Mais les conséquences de la piraterie vont bien au-delà. Tous les pays de la zone sont affectés à des degrés divers. À commencer par la Somalie. Selon le rapport de janvier 2011 de Jack Lang, conseiller spécial du secrétaire général de l’Onu sur les questions juridiques liées à la piraterie somalienne, l’économie locale somalienne de cette région, basée sur la pêche artisanale désormais protégée par les actions des pirates, s’est progressivement tournée vers ces derniers par villages entiers. Et d’évoquer « le risque d’atteindre un point de non-retour », « avec la formation d’une véritable économie mafieuse de la piraterie ». Ce surcroît d’insécurité prive le nord de la Somalie des investissements créateurs d’emplois auquel il pourrait prétendre, poursuit Jack Lang pour qui « la piraterie est un des principaux obstacles à l’acheminement de l’aide humanitaire » aux millions de Somaliens qui en ont besoin.
Comme le constate Jack Lang, le cercle des pays de la région affectés ne cesse de s’élargir. En 2011, le Pakistan, les pays du Golfe et à l’Inde ont rejoint le club. Parmi les plus affectés figure le Kenya. Selon Stephen Mbithi, PDG de l’association des exportateurs de produits frais de ce pays, la piraterie exige désormais sept jours de transport supplémentaires pour transporter les mangues, les avocats et les conserves de haricots vers l’Union européenne (UE). Le secteur touristique kényan est frappé de plein fouet. Après l’attaque du Kiwayu Safari Village contre un couple britannique dont le mari a été tué et l’épouse enlevée, puis l’enlèvement en octobre, sur l’archipel de Lamu, de la Française Marie Dedieu décédée durant sa captivité, plusieurs gouvernements ont émis des mises en garde destinées aux touristes. Or, l’industrie touristique représente au Kenya 12 % du PIB soit 3,85 milliards de dollars, et emploie 1,18 million de personnes, soit 11 % de la population active selon la Banque mondiale. Les croisiéristes, qui ont rapporté 15 millions de dollars à l’économie du pays en 2008, n’y font plus escale.

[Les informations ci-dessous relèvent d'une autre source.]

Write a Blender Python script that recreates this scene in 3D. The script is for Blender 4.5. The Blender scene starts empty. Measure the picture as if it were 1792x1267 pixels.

Aux Seychelles, le président James Michel a fait état d’une perte de 4 % du PIB en 2009 pour l’économie seychelloise, fortement dépendante elle aussi du tourisme et de la pêche qui représentent ensemble 65 % du PIB et absorbent 36 % de la population active. Les licences de pêche délivrées aux flottes espagnoles et françaises ajoutées à la conserverie de thon représentent 40 % des recettes en devise de l’archipel. Le danger que représente la piraterie somalienne et les coûts qu’elle entraîne ont convaincu, aujourd’hui, les compagnies de pêche de quitter les eaux seychelloises pour aller jeter leurs filets au large des côtes africaines. Selon Beatty Hoareau, directeur de la Fishing Boat Owners’ Association des Seychelles, les captures de la flotte locale sont tombées de 4 580 tonnes en 2008 à 2 595 tonnes en 2010. Pas moins de 15 navires pakistanais ont été capturés depuis 2008.
L’île Maurice n’a pas encore connu d’attaques pirates dans ses eaux, mais le directeur du département des Pêches, Mauree Daroomalingum, déplore la diminution du nombre de licences pour l’accès à la zone économique exclusive du pays. En outre, comme les Seychelles, Maurice a dû consentir des dépenses exceptionnelles de sécurité pour renforcer les bases des garde-côtes dans les îles éloignées de St Brandon et d’Agalega, entraîner des commandos et développer des systèmes de surveillance. À Madagascar, la flotte des palangriers a migré vers le sud et l’est de la Grande Île depuis l’attaque d’un de ses navires en 2010 par des pirates.
Effet secondaire mais non négligeable, selon la Bad : l’augmentation des primes d’assurance et des coûts de transport répercutée sur les consommateurs rend les produits africains moins compétitifs. Près de 90 % du commerce africain – chiffre de l’Organisation mondiale du commerce – emprunte cette voie maritime menacée. Des pays côtiers comme le Kenya ou la Tanzanie, ou enclavés comme le Burundi et l’Ouganda, en subissent les conséquences. Dans un autre domaine, la piraterie renchérit aussi les coûts d’exploration des hydrocarbures au large du Mozambique. Après l’attaque en mai 2012 d’un navire marchand à 20 milles de sa plate-forme de forage, il en coûte 200 000 dollars par jour à la compagnie italienne Eni qui a loué à cet effet six bateaux pour protéger cette installation par des militaires mozambicains.